(Scene script records)
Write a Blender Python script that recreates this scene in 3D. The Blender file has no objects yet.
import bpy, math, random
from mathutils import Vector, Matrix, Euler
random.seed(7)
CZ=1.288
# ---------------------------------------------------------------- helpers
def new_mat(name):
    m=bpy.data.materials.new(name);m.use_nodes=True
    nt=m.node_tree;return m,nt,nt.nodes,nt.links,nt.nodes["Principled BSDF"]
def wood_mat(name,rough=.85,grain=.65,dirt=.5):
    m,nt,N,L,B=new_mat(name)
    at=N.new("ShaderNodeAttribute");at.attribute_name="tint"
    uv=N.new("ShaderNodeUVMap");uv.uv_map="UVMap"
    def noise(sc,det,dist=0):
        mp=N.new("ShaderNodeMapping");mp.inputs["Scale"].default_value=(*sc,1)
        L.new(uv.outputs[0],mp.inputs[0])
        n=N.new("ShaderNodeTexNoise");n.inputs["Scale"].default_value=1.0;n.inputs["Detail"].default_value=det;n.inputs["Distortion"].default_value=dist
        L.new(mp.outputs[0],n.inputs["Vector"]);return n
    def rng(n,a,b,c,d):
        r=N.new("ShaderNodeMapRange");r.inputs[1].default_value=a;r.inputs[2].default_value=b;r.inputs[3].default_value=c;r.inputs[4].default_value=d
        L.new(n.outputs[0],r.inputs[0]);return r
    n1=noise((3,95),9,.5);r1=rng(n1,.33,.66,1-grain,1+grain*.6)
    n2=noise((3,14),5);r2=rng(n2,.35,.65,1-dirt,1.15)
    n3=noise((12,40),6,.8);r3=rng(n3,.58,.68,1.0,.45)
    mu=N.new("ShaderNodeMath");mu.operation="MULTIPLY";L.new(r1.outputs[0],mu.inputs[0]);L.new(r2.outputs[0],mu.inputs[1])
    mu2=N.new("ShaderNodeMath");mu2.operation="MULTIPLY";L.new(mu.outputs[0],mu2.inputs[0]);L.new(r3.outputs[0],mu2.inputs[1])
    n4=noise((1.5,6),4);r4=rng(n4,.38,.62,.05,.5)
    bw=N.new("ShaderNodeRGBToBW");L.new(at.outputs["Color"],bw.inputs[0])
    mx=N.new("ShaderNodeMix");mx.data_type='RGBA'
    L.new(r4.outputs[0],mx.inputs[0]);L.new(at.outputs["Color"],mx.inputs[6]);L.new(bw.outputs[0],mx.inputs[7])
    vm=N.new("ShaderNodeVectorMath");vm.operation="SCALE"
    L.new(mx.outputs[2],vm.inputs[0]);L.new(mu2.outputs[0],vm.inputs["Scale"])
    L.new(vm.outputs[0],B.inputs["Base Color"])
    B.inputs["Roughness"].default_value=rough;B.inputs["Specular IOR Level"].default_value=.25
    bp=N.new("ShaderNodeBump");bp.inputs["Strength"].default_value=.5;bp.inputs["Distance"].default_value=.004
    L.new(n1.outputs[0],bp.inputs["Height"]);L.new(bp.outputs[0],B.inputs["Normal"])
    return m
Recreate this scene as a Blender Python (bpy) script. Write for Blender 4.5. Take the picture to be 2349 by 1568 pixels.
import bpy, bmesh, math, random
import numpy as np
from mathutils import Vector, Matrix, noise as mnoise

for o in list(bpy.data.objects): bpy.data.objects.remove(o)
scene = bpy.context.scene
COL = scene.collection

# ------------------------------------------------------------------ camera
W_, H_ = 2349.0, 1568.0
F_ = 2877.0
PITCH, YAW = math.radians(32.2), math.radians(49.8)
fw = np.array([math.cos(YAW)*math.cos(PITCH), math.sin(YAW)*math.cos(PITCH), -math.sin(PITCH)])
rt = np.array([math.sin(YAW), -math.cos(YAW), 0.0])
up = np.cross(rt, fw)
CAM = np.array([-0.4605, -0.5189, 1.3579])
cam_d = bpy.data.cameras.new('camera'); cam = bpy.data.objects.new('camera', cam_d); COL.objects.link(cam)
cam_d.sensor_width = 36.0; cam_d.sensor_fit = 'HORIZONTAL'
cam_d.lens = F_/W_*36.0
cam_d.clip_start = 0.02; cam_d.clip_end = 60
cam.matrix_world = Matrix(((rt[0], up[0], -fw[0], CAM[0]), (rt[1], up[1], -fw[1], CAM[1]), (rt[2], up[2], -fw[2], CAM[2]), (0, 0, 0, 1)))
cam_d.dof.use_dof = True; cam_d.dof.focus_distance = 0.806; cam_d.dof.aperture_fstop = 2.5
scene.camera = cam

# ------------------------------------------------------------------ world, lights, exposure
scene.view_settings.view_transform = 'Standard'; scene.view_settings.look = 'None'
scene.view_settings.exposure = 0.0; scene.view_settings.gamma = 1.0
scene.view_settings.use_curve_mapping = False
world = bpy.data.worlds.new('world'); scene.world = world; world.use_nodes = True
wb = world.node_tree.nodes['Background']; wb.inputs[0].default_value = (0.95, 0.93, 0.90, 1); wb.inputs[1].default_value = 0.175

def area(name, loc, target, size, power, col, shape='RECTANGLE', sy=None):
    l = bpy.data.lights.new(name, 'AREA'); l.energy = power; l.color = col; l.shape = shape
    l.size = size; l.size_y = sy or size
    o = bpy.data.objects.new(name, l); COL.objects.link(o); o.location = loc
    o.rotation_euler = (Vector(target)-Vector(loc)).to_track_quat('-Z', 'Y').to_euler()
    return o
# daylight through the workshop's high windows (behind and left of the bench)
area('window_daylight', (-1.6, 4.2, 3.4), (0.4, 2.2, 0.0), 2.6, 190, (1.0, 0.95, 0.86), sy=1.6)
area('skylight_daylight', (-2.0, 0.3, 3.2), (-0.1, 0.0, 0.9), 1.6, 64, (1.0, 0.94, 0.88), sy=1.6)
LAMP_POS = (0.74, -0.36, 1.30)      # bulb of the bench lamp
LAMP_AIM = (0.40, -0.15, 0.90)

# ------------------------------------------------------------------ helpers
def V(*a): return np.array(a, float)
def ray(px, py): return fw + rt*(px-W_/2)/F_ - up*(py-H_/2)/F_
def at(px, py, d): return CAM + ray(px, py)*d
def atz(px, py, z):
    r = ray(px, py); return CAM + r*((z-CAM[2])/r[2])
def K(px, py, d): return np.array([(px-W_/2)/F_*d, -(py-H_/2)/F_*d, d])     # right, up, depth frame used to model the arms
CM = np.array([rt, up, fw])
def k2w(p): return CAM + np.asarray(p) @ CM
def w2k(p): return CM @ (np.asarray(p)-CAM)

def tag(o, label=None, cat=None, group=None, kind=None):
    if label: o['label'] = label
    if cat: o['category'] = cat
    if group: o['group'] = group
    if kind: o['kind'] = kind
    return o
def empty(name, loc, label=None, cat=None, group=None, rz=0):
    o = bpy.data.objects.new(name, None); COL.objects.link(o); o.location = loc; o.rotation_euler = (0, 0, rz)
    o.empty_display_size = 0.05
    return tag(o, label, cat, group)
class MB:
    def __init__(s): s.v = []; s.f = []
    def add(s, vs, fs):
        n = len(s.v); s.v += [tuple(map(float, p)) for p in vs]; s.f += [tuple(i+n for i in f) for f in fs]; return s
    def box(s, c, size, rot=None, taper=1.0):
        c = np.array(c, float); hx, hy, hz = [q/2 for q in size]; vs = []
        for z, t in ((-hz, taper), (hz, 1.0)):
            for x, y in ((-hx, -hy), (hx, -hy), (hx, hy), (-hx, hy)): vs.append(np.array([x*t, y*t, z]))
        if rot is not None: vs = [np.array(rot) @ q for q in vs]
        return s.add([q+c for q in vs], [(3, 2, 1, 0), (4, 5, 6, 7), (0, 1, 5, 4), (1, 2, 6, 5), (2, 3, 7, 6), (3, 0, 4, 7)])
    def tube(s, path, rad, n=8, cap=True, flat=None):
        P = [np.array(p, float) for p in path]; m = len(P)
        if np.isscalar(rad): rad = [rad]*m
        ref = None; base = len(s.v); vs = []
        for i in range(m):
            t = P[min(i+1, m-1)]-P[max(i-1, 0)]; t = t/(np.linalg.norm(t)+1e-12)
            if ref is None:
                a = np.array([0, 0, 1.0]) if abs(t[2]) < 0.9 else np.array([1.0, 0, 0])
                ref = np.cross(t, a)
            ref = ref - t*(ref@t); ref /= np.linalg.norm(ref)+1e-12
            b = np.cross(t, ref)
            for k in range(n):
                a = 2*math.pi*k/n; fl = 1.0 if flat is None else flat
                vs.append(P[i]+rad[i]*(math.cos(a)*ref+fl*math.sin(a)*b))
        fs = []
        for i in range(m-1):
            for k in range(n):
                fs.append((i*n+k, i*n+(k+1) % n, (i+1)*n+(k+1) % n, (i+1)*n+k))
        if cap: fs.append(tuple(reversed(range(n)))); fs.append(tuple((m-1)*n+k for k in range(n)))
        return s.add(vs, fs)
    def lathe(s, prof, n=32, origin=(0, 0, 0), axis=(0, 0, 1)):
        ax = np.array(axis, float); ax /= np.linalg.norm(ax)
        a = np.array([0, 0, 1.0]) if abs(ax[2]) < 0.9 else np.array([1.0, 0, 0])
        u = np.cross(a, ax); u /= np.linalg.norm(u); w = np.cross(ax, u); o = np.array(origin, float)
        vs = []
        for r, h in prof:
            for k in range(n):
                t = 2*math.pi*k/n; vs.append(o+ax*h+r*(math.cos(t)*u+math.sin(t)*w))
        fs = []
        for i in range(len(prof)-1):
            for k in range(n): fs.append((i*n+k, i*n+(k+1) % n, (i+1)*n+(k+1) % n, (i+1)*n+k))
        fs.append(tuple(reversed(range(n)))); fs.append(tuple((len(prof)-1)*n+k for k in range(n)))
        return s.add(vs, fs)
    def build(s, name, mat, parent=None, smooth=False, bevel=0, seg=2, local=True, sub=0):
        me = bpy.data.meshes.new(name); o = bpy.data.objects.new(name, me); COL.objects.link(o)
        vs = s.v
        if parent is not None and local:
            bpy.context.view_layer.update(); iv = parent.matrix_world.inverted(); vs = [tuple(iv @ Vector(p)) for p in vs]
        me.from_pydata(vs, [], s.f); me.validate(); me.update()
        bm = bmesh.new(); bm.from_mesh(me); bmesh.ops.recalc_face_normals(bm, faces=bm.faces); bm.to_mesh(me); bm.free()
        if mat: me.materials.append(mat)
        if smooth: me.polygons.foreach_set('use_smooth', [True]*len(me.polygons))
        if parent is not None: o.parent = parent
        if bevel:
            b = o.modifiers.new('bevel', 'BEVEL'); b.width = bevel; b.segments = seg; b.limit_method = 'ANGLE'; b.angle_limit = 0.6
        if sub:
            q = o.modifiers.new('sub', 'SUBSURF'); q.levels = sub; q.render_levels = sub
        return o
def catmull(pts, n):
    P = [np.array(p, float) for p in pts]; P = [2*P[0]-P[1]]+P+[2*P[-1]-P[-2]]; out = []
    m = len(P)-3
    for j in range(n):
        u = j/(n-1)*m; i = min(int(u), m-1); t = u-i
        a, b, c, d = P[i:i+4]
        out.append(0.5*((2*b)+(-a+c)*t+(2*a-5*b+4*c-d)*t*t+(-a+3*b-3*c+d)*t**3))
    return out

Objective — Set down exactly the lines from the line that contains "Recreate this scene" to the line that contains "scene.camera = cam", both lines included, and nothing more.

Exercise answer —
Recreate this scene as a Blender Python (bpy) script. Write for Blender 4.5. Take the picture to be 2349 by 1568 pixels.
import bpy, bmesh, math, random
import numpy as np
from mathutils import Vector, Matrix, noise as mnoise

for o in list(bpy.data.objects): bpy.data.objects.remove(o)
scene = bpy.context.scene
COL = scene.collection

# ------------------------------------------------------------------ camera
W_, H_ = 2349.0, 1568.0
F_ = 2877.0
PITCH, YAW = math.radians(32.2), math.radians(49.8)
fw = np.array([math.cos(YAW)*math.cos(PITCH), math.sin(YAW)*math.cos(PITCH), -math.sin(PITCH)])
rt = np.array([math.sin(YAW), -math.cos(YAW), 0.0])
up = np.cross(rt, fw)
CAM = np.array([-0.4605, -0.5189, 1.3579])
cam_d = bpy.data.cameras.new('camera'); cam = bpy.data.objects.new('camera', cam_d); COL.objects.link(cam)
cam_d.sensor_width = 36.0; cam_d.sensor_fit = 'HORIZONTAL'
cam_d.lens = F_/W_*36.0
cam_d.clip_start = 0.02; cam_d.clip_end = 60
cam.matrix_world = Matrix(((rt[0], up[0], -fw[0], CAM[0]), (rt[1], up[1], -fw[1], CAM[1]), (rt[2], up[2], -fw[2], CAM[2]), (0, 0, 0, 1)))
cam_d.dof.use_dof = True; cam_d.dof.focus_distance = 0.806; cam_d.dof.aperture_fstop = 2.5
scene.camera = cam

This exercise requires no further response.